A lifelong journey to become a master in something, to be so good at something that every problem that is thrown to you is easy, you can just glide on your skill. A skill that has value not because of the current industrial needs or the political climate but something that is true no matter what day it is and time it is. A universally applicable skill that can generate benefits that are not monetary. Coming back to the crafts person building a house, this person can build shelter and people always want shelter, it is not a highly complex skill that is completely worthless. A skill allows you to be self sufficient and to challenge the status quo.

Most of today’s modern so called “highly skilled” jobs would be completely useless the moment the company fails or the government topples because in this regard highly skilled only speaks of a person who know almost anything about nothing, that has no grasp what his work does and how it is being used. A truely skilled person knows all these things and can work alone or in small teams to make it a reality. And because a skill allows someone to provide a non monetary benefit to society the responsibility is much bigger than just earning a pay check.
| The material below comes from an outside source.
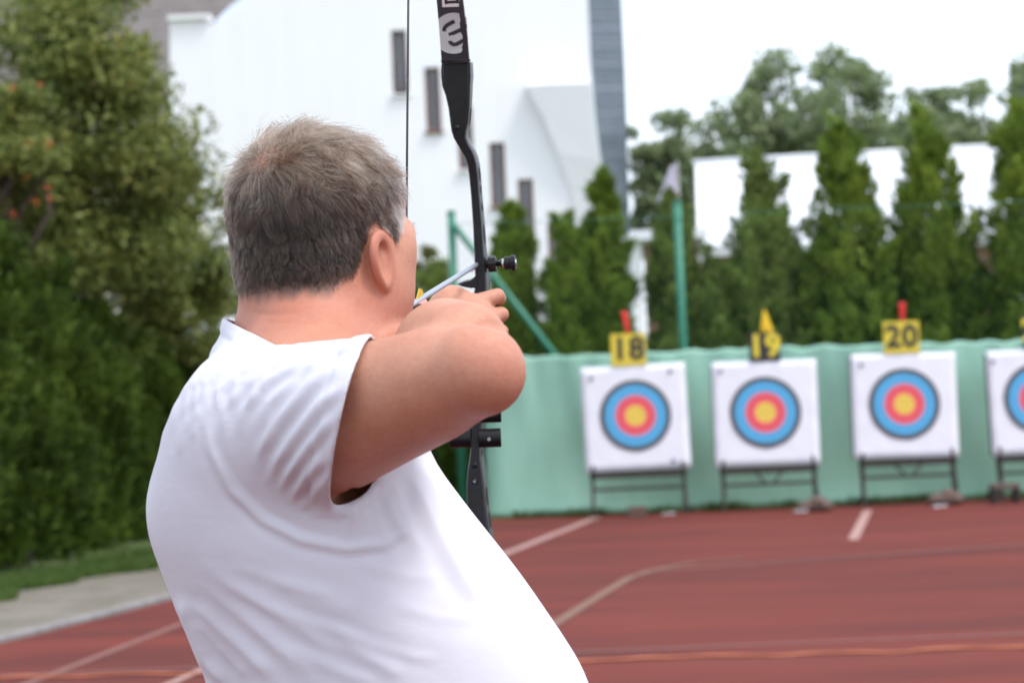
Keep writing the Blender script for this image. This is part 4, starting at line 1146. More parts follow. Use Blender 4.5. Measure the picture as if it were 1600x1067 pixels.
base = mixc(nt, gate.outputs[0], base, (0.20, 0.075, 0.045))       # freckles
redn = nd(nt, 'ShaderNodeAttribute'); redn.attribute_name = 'red'
base = mixc(nt, redn.outputs['Fac'], base, (0.40, 0.105, 0.070))
base = mixc(nt, att.outputs['Fac'], base, (0.105, 0.068, 0.056))
nt.links.new(base, b.inputs['Base Color'])
b.inputs['Roughness'].default_value = 0.52; b.inputs['Specular IOR Level'].default_value = 0.38
b.inputs['Subsurface Weight'].default_value = 0.12; b.inputs['Subsurface Radius'].default_value = (1.0, 0.35, 0.2)
b.inputs['Subsurface Scale'].default_value = 0.006
ad = nd(nt, 'ShaderNodeMath', operation='ADD'); nt.links.new(n2, ad.inputs[0]); nt.links.new(n3, ad.inputs[1])
bump(nt, b, ad.outputs[0], 0.35, 0.0018)

person = fast_mesh('person', bv, bq, m_skin, None, True)
tag(person, 'man in a white t-shirt seen from behind, drawing a bow with his right arm', 'person')

# where hair grows, in head coordinates (right, front, up)
def hair_mask(p):
    q = head_local(p); r, f, u = q[:, 0], q[:, 1], q[:, 2]
    ar = np.abs(r)
    # lower hairline as a function of the front/back position
    ff = np.array([-0.12, -0.075, -0.05, -0.040, -0.034, -0.026, -0.014, -0.002, 0.020, 0.036, 0.048, 0.062, 0.075, 0.12])
    uu = np.array([-0.092, -0.090, -0.074, -0.055, -0.034, -0.014, -0.004, -0.030, -0.030, -0.004, 0.016, 0.048, 0.062, 0.30])
    low = np.interp(f, ff, uu)
    wob = 0.002 * np.sin(r * 160 + f * 90) + 0.0015 * np.sin(r * 410 + 1.3)
    m = np.clip((u - low + wob) / 0.012, 0, 1)
    m = m * (np.minimum(sd_ear(p, 1), sd_ear(p, -1)) > 0.0045)
    return m * (np.linalg.norm(q, axis=1) < 0.2)
hm = hair_mask(bv)
qh = head_local(bv)
crown = np.array([0.000, -0.080, 0.052])
bald = np.exp(-(((qh - np.array([0.004, -0.074, 0.058])) ** 2).sum(1)) / 0.034 ** 2)
at_ = person.data.attributes.new('scalp', 'FLOAT', 'POINT')
at_.data.foreach_set('value', (hm * (1 - 0.75 * bald) * 0.85).astype(np.float32))
rd = np.clip(1 - np.abs(qh[:, 2] + 0.10) / 0.06, 0, 1) * (np.linalg.norm(qh, axis=1) < 0.26) * 0.42
eard = np.minimum(sd_ear(bv, 1), sd_ear(bv, -1))
rd = np.maximum(rd, np.clip(1 - eard / 0.004, 0, 1) * 0.45)
elb = np.exp(-((bv - (R_EL + np.array([0.02, -0.02, 0]))) ** 2).sum(1) / 0.035 ** 2)
rd = np.maximum(rd, elb * 0.42)
at_ = person.data.attributes.new('red', 'FLOAT', 'POINT'); at_.data.foreach_set('value', rd.astype(np.float32))

# --- hair strands grown from the scalp
rng = np.random.default_rng(7)
bn = vnormals(bv, bq)
fm = hm[bq].mean(1)
cand = np.nonzero(fm > 0.05)[0]
v0, v1, v2, v3 = (bv[bq[cand, k]] for k in range(4))
area = np.linalg.norm(np.cross(v2 - v0, v3 - v1), axis=1)
fc = (v0 + v1 + v2 + v3) / 4
qf = head_local(fc)
dens = fm[cand] * area * (1 - 0.72 * np.exp(-(((qf - np.array([0.004, -0.074, 0.060])) ** 2).sum(1)) / 0.026 ** 2))
N = 70000
pick = rng.choice(len(cand), N, p=dens / dens.sum())
ua, ub = rng.random(N)[:, None], rng.random(N)[:, None]
root = (v0[pick] * (1 - ua) + v1[pick] * ua) * (1 - ub) + (v3[pick] * (1 - ua) + v2[pick] * ua) * ub
nrm = bn[bq[cand[pick], 0]]
ql = head_local(root); nl = nrm @ HM.T
# flow: away from the crown, over the head towards the front, down at the sides and the nape
away = ql - crown; away /= np.linalg.norm(away, axis=1)[:, None] + 1e-6
flow = away + np.array([0, 0, -0.55]) * np.clip(0.6 - ql[:, 2:3] / 0.09, 0, 1)
flow += np.array([0.25, 0.35, 0]) * np.clip(ql[:, 2:3] / 0.06, 0, 1)
cl = np.sin(ql[:, 0] * 95 + ql[:, 1] * 60)[:, None] * np.array([0.35, -0.2, 0.1]) + np.sin(ql[:, 1] * 120 + ql[:, 2] * 90)[:, None] * np.array([-0.2, 0.3, 0.15])
flow += (0.55 + 0.5 * np.clip((ql[:, 2:3] + 0.01) / 0.07, 0, 1)) * cl + 0.20 * rng.normal(size=(N, 3))
flow -= nl * (flow * nl).sum(1)[:, None]
flow /= np.linalg.norm(flow, axis=1)[:, None] + 1e-6
top = np.clip((ql[:, 2] + 0.005) / 0.07, 0, 1)
length = (0.013 + 0.025 * top) * rng.uniform(0.6, 1.25, N)
length *= np.clip(hair_mask(root) * 0.6 + 0.4, 0.35, 1) * np.interp(ql[:, 2], [-0.1, -0.07, -0.03, 0.0], [0.40, 0.5, 0.85, 1.0])
stray = rng.random(N) < 0.03 + 0.05 * top
lift = 0.30 - 0.04 * top + 0.10 * rng.normal(size=N)
lift = np.where(stray, lift + 0.40, lift)
K = 6
pts = np.zeros((N, K, 3)); pts[:, 0] = ql - nl * 0.001
from mathutils.kdtree import KDTree
gi = rng.choice(N, 900, replace=False); kd = KDTree(len(gi))
for j, g_ in enumerate(gi): kd.insert(Vector(ql[g_]), j)
kd.balance()
own = gi[np.array([kd.find(Vector(x))[1] for x in ql])]
wav = rng.normal(size=(N, 3)) * 0.30 + (rng.normal(size=(N, 3)) * 0.75)[own]      # each lock bends its own way
wav -= 0.55 * nl * (wav * nl).sum(1)[:, None]
pos = pts[:, 0].copy()
for k in range(1, K):
    s = k / (K - 1)
    dirn = flow + nl * (lift * (1 - 1.05 * s))[:, None] + wav * s * (0.35 + 0.5 * top[:, None]) + np.array([0, 0, -0.25]) * s
    dirn /= np.linalg.norm(dirn, axis=1)[:, None]
    pos = pos + dirn * (length / (K - 1))[:, None]
    pts[:, k] = pos
# strands gather into small locks
pull = (np.linspace(0, 1, K) ** 1.3)[None, :, None] * np.where(stray, 0.1, rng.uniform(0.15, 0.65, N) * np.clip(hair_mask(root) * np.clip((ql[:, 2] + 0.085) / 0.05, 0.1, 1), 0, 1))[:, None, None]
pts = pts + (pts[own] - pts[:, :1] * 0 - pts) * pull * 0.85
wpts = pts.reshape(-1, 3) @ HM + HEAD
sdep = np.tile(np.linspace(0, 1, K), N)
dd_ = np.minimum(sd_head(wpts), sd_ear(wpts, 1))
push = np.clip(0.0012 + 0.0045 * np.sqrt(sdep) * np.repeat(rng.uniform(.4, 1.3, N), K) - dd_, 0, 0.012) * (sdep > 0)
wpts = wpts + np.repeat(nrm, K, axis=0) * push[:, None]
hc = bpy.data.hair_curves.new('hair')
hc.add_curves([K] * N)
hc.attributes['position'].data.foreach_set('vector', wpts.astype(np.float32).ravel())
ra = hc.attributes.get('radius') or hc.attributes.new('radius', 'FLOAT', 'POINT')
tap = np.array([1, 1, .95, .85, .65, .25]) * 0.00017
ra.data.foreach_set('value', (tap[None, :] * rng.uniform(.8, 1.25, N)[:, None]).astype(np.float32).ravel())
# colour per strand: grey at the temples and on top, dark brown at the back; more tan on top, painting in the highlight there
temple = np.clip((ql[:, 1] + 0.02) / 0.045, 0, 1) * np.clip(1.2 - 0.6 * top, 0, 1)
grey_p = 0.03 + 0.62 * temple + 0.10 * top
lock = rng.random(N)[own]
isg = (0.55 * lock + 0.45 * rng.random(N)) < 0.06 + 0.9 * grey_p
dark = np.stack([np.full(N, .036), np.full(N, .022), np.full(N, .016)], 1) * (rng.uniform(.4, 1.2, N) * (0.3 + 1.2 * rng.random(N)[own]))[:, None]
tan_ = np.stack([np.full(N, .21), np.full(N, .128), np.full(N, .080)], 1) * rng.uniform(.7, 1.2, N)[:, None]
gry = np.stack([np.full(N, .46), np.full(N, .39), np.full(N, .335)], 1) * rng.uniform(.7, 1.15, N)[:, None]
ct = 0.62 * np.where(isg[:, None], gry, np.where((rng.random(N) < 0.15 + 0.6 * top)[:, None], tan_, dark))
ca = hc.attributes.new('tint', 'FLOAT_COLOR', 'CURVE')
ca.data.foreach_set('color', np.c_[ct, np.ones(N)].astype(np.float32).ravel())
m_hair = bpy.data.materials.new('hair'); m_hair.use_nodes = True; nt = m_hair.node_tree; nt.nodes.clear()
out = nd(nt, 'ShaderNodeOutputMaterial'); ph = nd(nt, 'ShaderNodeBsdfHairPrincipled')
ta = nd(nt, 'ShaderNodeAttribute'); ta.attribute_name = 'tint'
nt.links.new(ta.outputs['Color'], ph.inputs['Color'])
ph.inputs['Roughness'].default_value = 0.38
nt.links.new(ph.outputs[0], out.inputs['Surface'])
hc.materials.append(m_hair)
hair = bpy.data.objects.new('hair', hc); link(hair, person)
tag(hair, 'short greying brown hair, thin at the crown')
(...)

It is providing help to people who need it, it is teaching people your skills and guiding apprentices on their way to becoming a master, it is being part of the local community that require your skill and contribute not just product but also participation in it. The Japanese have a word that encapsulates this all, it is called shokunin. A craftsmen that not just tries to achieve mastery in its profession but also applies the same candour and perseverance to the people around him to not just improve himself but to also improve the other. To further the development of society.

Thinking about all this in this way makes me realise how unskilled I am. But I suppose it is never too late to inspire to be a shokunin. The learn a skill that has value besides the current market value in a skewed economy.